Ситуация обыгрывается на уровне идей семиотики: если реальность может быть осмыслена с помощью текста, то текст, даже неправильный, влияет на эту реальность. Для Вильгельма единственный ориентир – это знак, но знак – это «тоже видимость порядка», так как он уверен в неисчерпаемости различных толкований.

Поэтому знак воспринимается Вильгельмом как средство, «лестница, которую используют, чтобы куда-нибудь подняться. Однако после этого лестницу необходимо отбросить, так как обна-

руживается, что, хотя она и пригодилась, в ней самой не было никакого смысла».

Используя исторические маски, внешнюю развлекательность сюжета, У. Эко излагает свои основные идеи о границах реальности, о множественности версий и гипотез.

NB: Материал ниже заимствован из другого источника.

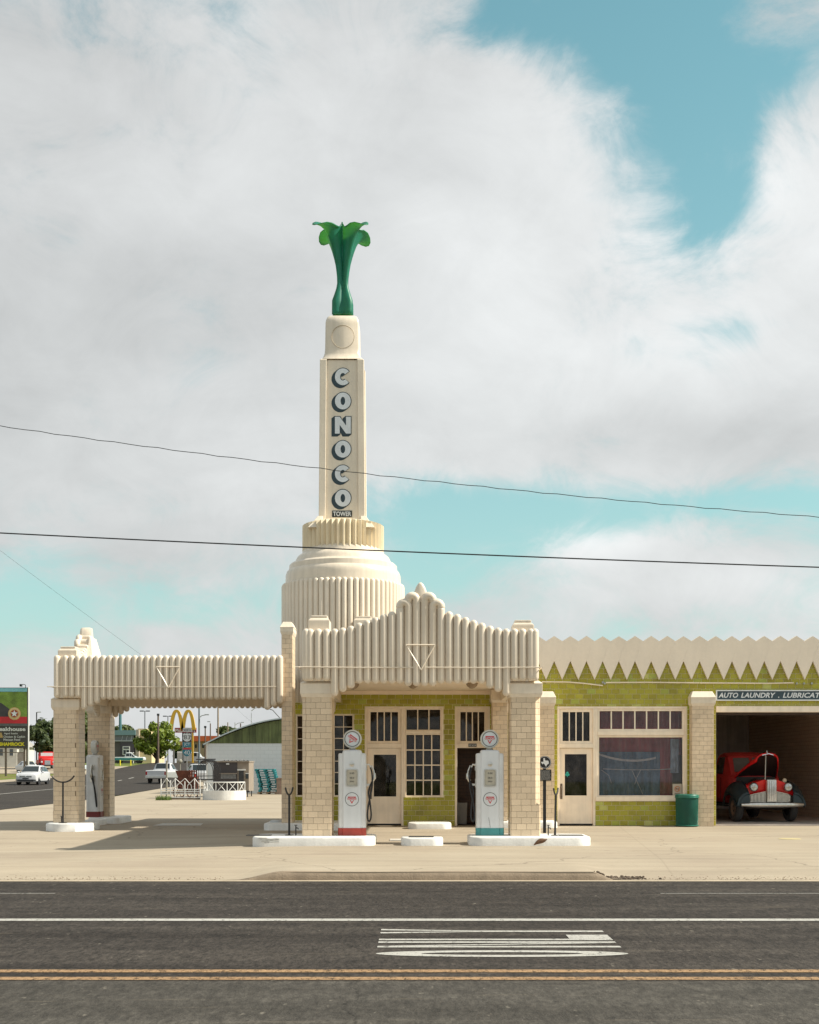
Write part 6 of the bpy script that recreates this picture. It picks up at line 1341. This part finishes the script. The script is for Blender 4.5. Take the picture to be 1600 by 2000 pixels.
# food trailer
d = 66.; FT = thing('food_trailer', 'boxy dark grey trailer kiosk with serving hatch, standing on thin legs', 'trailer', (X(450, d), d, 0)); tx = lambda p: X(p, d); tz = lambda p: Z(p, d); gr1 = M('charcoal panel', (.055, .048, .05), .7, .1, 2); gr2 = M('taupe panel', (.24, .20, .16), .7, .1, 2)
MB().box(tx(417), tx(463.5), d, d + 2.0, .33, tz(1489)).build('body', gr1, FT); MB().box(tx(463.6), tx(486), d + .02, d + 2.0, .30, tz(1489)).build('body', gr2, FT); MB().box(tx(416), tx(487), d - .08, d + 2.1, tz(1489) + .002, tz(1486.5)).build('roof', gr2, FT)
MB().box(tx(431), tx(461), d - .03, d, tz(1521), tz(1511.5)).build('serving_hatch', M('hatch glass', (.16, .165, .17), .15, .25, 9), FT); MB().box(tx(430), tx(463), d - .16, d - .031, tz(1511.4), tz(1510)).build('shelf', gr2, FT); MB().box(tx(466.5), tx(476), d - .02, d + .02, tz(1532), tz(1505)).build('doorway', dark_trim, FT); MB().box(tx(464), tx(479.5), d - .05, d + .02, tz(1505), tz(1502.5)).build('door_hood', prw, FT)
w_ = MB().box(tx(480), tx(485.5), d - .02, d + .02, tz(1521), tz(1511.5)).build('window', pane_dark, FT); MB().box(tx(479.5), tx(486), d - .03, d - .021, tz(1511.4), tz(1510)).build('window_head', prw, w_)
MB().box(tx(442), tx(448), d - .05, d, tz(1493.5), tz(1491)).build('lamp', prw, FT); m_ = MB()
for p in (419, 482.5): m_.tube([(tx(p), d + .1, .33), (tx(p + .8), d + .05, 0)], .03, 5); m_.tube([(tx(p), d + 1.8, .33), (tx(p), d + 1.8, 0)], .03, 5)
m_.build('leg', black_m, FT); MB().box(tx(478), tx(487), d - .02, d + .3, .24, .32).build('hitch', black_m, FT)
# white gate panel of pipe arches
white_pipe = M('white pipe paint', (.70, .70, .68), .5, .08, 9); d = 60.; GT = thing('pipe_gate', 'white pipe gate panel with pointed arches standing beside the round planter', 'gate', (X(352, d), d, 0)); qx = lambda p: X(p, d); qz = lambda p: Z(p, d)
for p, q in ((314.5, 1521), (333, 1524), (342, 1522), (361, 1526), (380, 1522), (391, 1523)): MB().tube([(qx(p), d, .06), (qx(p), d, qz(q))], .022, 6).build('upright', white_pipe, GT, smooth=50)
for q in (1542, 1546.5, 1551, 1558): MB().tube([(qx(314.5), d, qz(q)), (qx(391), d, qz(q))], .02, 6).build('rail', white_pipe, GT, smooth=50)
for a, b, c in ((315, 325, 337), (332, 342, 358), (345, 361, 374), (366, 380, 391)): MB().tube([(qx(a), d + .03, qz(1541)), (qx(a + .6), d + .03, qz(1534)), (qx(b), d + .03, qz(1520.5)), (qx(c - .6), d + .03, qz(1534)), (qx(c), d + .03, qz(1541))], .02, 6).build('arch', white_pipe, GT, smooth=50)
MB().box(qx(330), qx(391), d - .05, d + .05, .02, .09).build('sill', M('grimy timber', (.18, .14, .10), .8, .3, 5), GT)
# round planter with railing
PC = (X(432, 59.3), 60.6); PLT = thing('round_planter', 'white half-round concrete planter with a crossed pipe railing', 'planter', (PC[0], PC[1], 0)); n = 24; rg_ = []; A0, A1 = R(192), R(345); rr_ = 1.15
pw = MB(); arc_ = [A0 + (A1 - A0) * i / n for i in range(n + 1)]
pw.loft([[(PC[0] + r * math.cos(a) * .92, PC[1] + r * math.sin(a), z) for r, z in ((rr_, 0), (rr_, .44), (rr_ - .14, .44), (rr_ - .14, 0))] for a in arc_]).build('wall', white_isl, PLT, smooth=30)
pr = lambda a, z: (PC[0] + (rr_ - .07) * math.cos(a) * .92, PC[1] + (rr_ - .07) * math.sin(a), z)
MB().tube([pr(a, .83) for a in arc_], .024, 6).build('rail', white_pipe, PLT, smooth=50)
for i in range(6):
    a = A0 + (A1 - A0) * (i + .0) / 5; MB().tube([pr(a, .44), pr(a, .83)], .018, 5).build('upright', white_pipe, PLT)
    if i < 5: b = a + (A1 - A0) / 5; m_ = MB(); m_.tube([pr(a + .1, .45), pr(b - .1, .82)], .014, 5); m_.tube([pr(a + .1, .82), pr(b - .1, .45)], .014, 5); m_.build('cross_bar', white_pipe, PLT)
# rusty wagon, hoop rack
d = 63.; rustm = M('rusty brown steel', (.12, .04, .025), .85, .35, 6); RWn = thing('rusty_wagon', 'rust brown hopper wagon behind the white pipe gate', 'wagon', (X(364, d), d, 0)); vx = lambda p: X(p, d); vz = lambda p: Z(p, d)
MB().loft([[(vx(347), d, vz(1517)), (vx(368), d, vz(1517)), (vx(368), d + 1, vz(1517)), (vx(347), d + 1, vz(1517))], [(vx(343), d - .1, vz(1505)), (vx(370), d - .1, vz(1505)), (vx(370), d + 1.1, vz(1505)), (vx(343), d + 1.1, vz(1505))]]).build('hopper', rustm, RWn); MB().box(vx(347), vx(382), d + .02, d + .9, .45, vz(1517) - .003).build('bed', rustm, RWn)
for p in (369.5, 374, 378.5, 383): MB().box(vx(p), vx(p) + .05, d - .03, d + .02, .5, vz(1504)).build('stake', rustm, RWn)
for q in (1508, 1513, 1520): MB().box(vx(369), vx(384.5), d - .05, d - .031, vz(q), vz(q) + .05).build('slat', rustm, RWn)
for p in (350, 377): MB().lathe([(.26, -.05), (.3, -.05), (.3, .05), (.26, .05), (.26, -.05)], 18, (vx(p), d - .1, .3), 'y', caps=False).build('wheel', rustm, RWn); 
for p in (350, 377):
    m_ = MB()
    for k_i in range(6): m_.tube([(vx(p), d - .1, .3), (vx(p) + .28 * math.cos(pi * k_i / 3), d - .1, .3 + .28 * math.sin(pi * k_i / 3))], .015, 4)
    m_.build('spoke', rustm, RWn)
d = 62.; HR = thing('hoop_frame', 'black steel hoop frame standing between the wagon and the trailer', 'frame', (X(402, d), d, 0)); ux = lambda p: X(p, d); uz = lambda p: Z(p, d)
for j in range(6):
    yv = d + .18 * j; xo = .045 * j; MB().tube([(ux(385) + xo, yv, uz(1523))] + [(ux(400.5) + xo + .39 * math.cos(a), yv, uz(1507) + .55 * math.sin(a)) for a in [pi - pi * i / 12 for i in range(13)]] + [(ux(416) + xo, yv, uz(1523))], .02, 5).build('hoop', black_m, HR, smooth=50)
for q, w in ((1523, .035), (1516, .02), (1483.5, .03)): MB().tube([(ux(383), d, uz(q)), (ux(420), d + .2, uz(q) + .01)], w, 5).build('bar', black_m, HR)
for p in (386, 417): MB().tube([(ux(p), d, 0), (ux(p), d, uz(1523))], .025, 5).build('leg', black_m, HR)
m_ = MB()
for i in range(7): x = ux(405 + i * 8); m_.tube([(x, d + 4.2, uz(1486.5) + .02), (x + .15, d + 4.4, uz(1484) + .02 * math.sin(i * 3)), (x + .32, d + 4.2, uz(1486.2))], .02, 4)
o = m_.build('cable_heap', black_m); tag(o, 'tangle of black cable lying on the roof of the grey trailer', 'cable')
for p, h_, lb in ((325.5, 1487, 'weathered fence post behind the white pipe gate'), (352, 1487, 'slim post with a small lamp left of the highway signs')):
    d_ = 61.5 if p < 330 else 88.; o = MB().tube([(X(p, d_), d_, 0), (X(p, d_), d_, Z(h_, d_))], .045 if p < 330 else .035, 6).ball((X(p, d_), d_, Z(h_, d_)), .05 if p < 330 else .16, 8, 5).build('post', M('grey timber', (.25, .24, .20), .8, .2)); tag(o, lb, 'post')
gb = MB()
for i in range(420):
    x, y = X(random.uniform(306, 332), 59.6), 59.6 + random.uniform(-.35, .4); h_ = random.uniform(.06, .26); a = random.random() * 6.3; w = .018; l = random.uniform(-.08, .08)
    gb.add([(x - w * math.cos(a), y - w * math.sin(a), 0), (x + w * math.cos(a), y + w * math.sin(a), 0), (x + l, y, h_)], [(0, 1, 2)])
o = stuff(gb.build('weeds', M('weed green', (.10, .15, .03), .8, .3, 8))); o['label'] = 'patch of weeds at the foot of the white gate'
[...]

История в романе, как и детективная фабула, рассматривается также с позиций научных интересов автора. Для большей достоверности У. Эко использует стереотипный зачин любого исторического романа (в данном случае он ссылается на роман Мандзони «Обрученные»). Автор держит в руках старинную рукопись, интересную по содержанию, но написанную на варварском языке. Авторское слово спрятано внутри трех других повествовательных структур: «Я говорю, что Балле говорит, что Мабийон говорил, что Адсон сказал».

Повествование ведется от лица восьмидесятилетнего Адсона, рассказывающего о событиях, пережитых им в 18-летнем возрасте. Адсон лишь фиксирует их, не понимая этих событий даже стариком. Двойная игра с повествователем – Адсон в старости комментирует то, что он видел и слышал в молодости, – используется У. Эко для создания эффекта отстраненности от повествования: «Хронист скажет за меня, я буду свободен от подозрений». Эта авторская позиция призвана подчеркнуть разницу между его концепцией романа («открытого произведения») и классическим романом, в котором все подчинено воле его создателя. Вильгельм говорит Адсону: «Как хорош был бы мир, если б имелось правило хождения по лабиринтам».